Starting this year, with NASA funding, the IPN will roll out in pieces over the next several decades to support communications among spaceships, robots and manned and unmanned outposts in the solar system.
"It's conceivable that the IPN could go like its terrestrial counterpart, starting out as a network supporting scientific research and eventually evolving into something of commercial interest," says Vinton Cerf, senior vice president of Internet architecture and technology at WorldCom Inc.
Cerf co-invented TCP/IP in 1973 and is often called a "father of the Internet." He got the idea for an interplanetary extension of the Internet in 1997 and is now working with engineers at NASA's Jet Propulsion Laboratory (JPL) in Pasadena, Calif., to make it real.

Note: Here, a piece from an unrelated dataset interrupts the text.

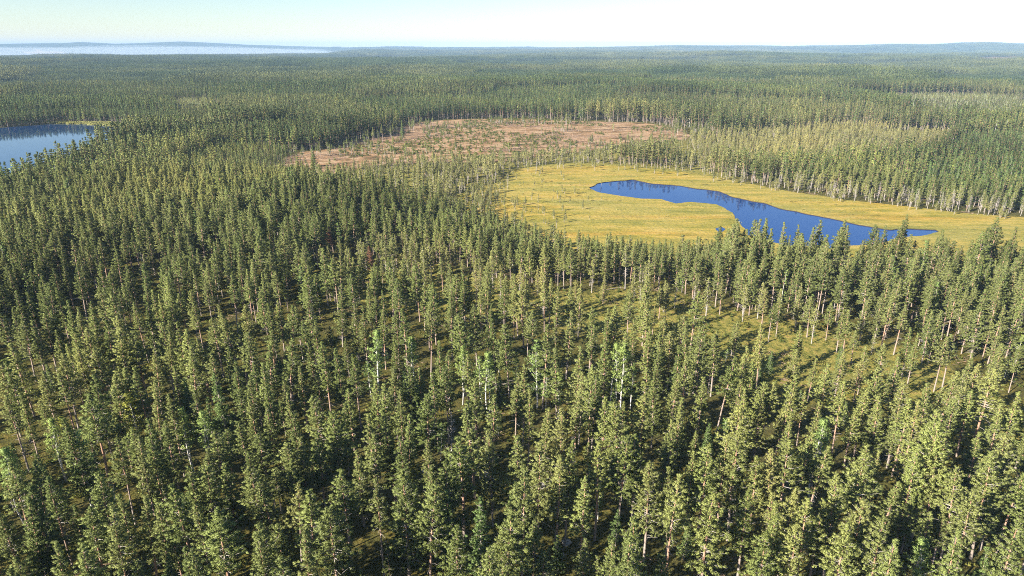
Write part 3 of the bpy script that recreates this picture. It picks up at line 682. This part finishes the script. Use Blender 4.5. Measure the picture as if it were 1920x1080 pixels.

"I started thinking about the past 25 years as the Internet evolved, and I thought, 'Gee, what should we be doing now so that in another 25 years, we are ready for whatever's coming?' " Cerf explained.
The protocols, software and hardware developed for the IPN will benefit terrestrial internet users, especially in mobile applications, Cerf says.
Protocols like TCP are unattractive for use in space because they're "chatty" - they depend on near-real-time exchanges between communicating parties. But a message can take 40 minutes to travel between Mars and Earth. The large distances also limit bandwidth and introduce high error rates.
"Size, weight and, most of all, power are supreme challenges for space-based communication systems, as they are for ground-based mobile systems," said the NASA-led IPN Research Group in a paper published in May.
Cerf says the IPN will be a "network of internets," in which ordinary internets are interconnected by a store-and-forward "overlay" network that forms a backbone across interplanetary space. Each internet's protocols will be terminated at its local gateway, and a new "long-haul transport" protocol will communicate between gateways. A new, end-to-end "bundle" protocol will operate above the transport layer to carry information from a gateway on Earth to one on Mars, for example.
Bundling is intended to eliminate the chattiness of local protocols. For example, a file-transfer request bundle might contain the user's password, the location of the file to retrieve and the address to which it is to be delivered.
These concepts may have applications on Earth as the terrestrial Internet becomes increasingly Balkanized, says Scott Burleigh, a senior software engineer at the JPL.
Firewalls and network address translation boxes that sit between the Internet and corporate intranets, along with the proliferation of intermittently connected mobile devices, are introducing some of the challenges of communicating in space, he says.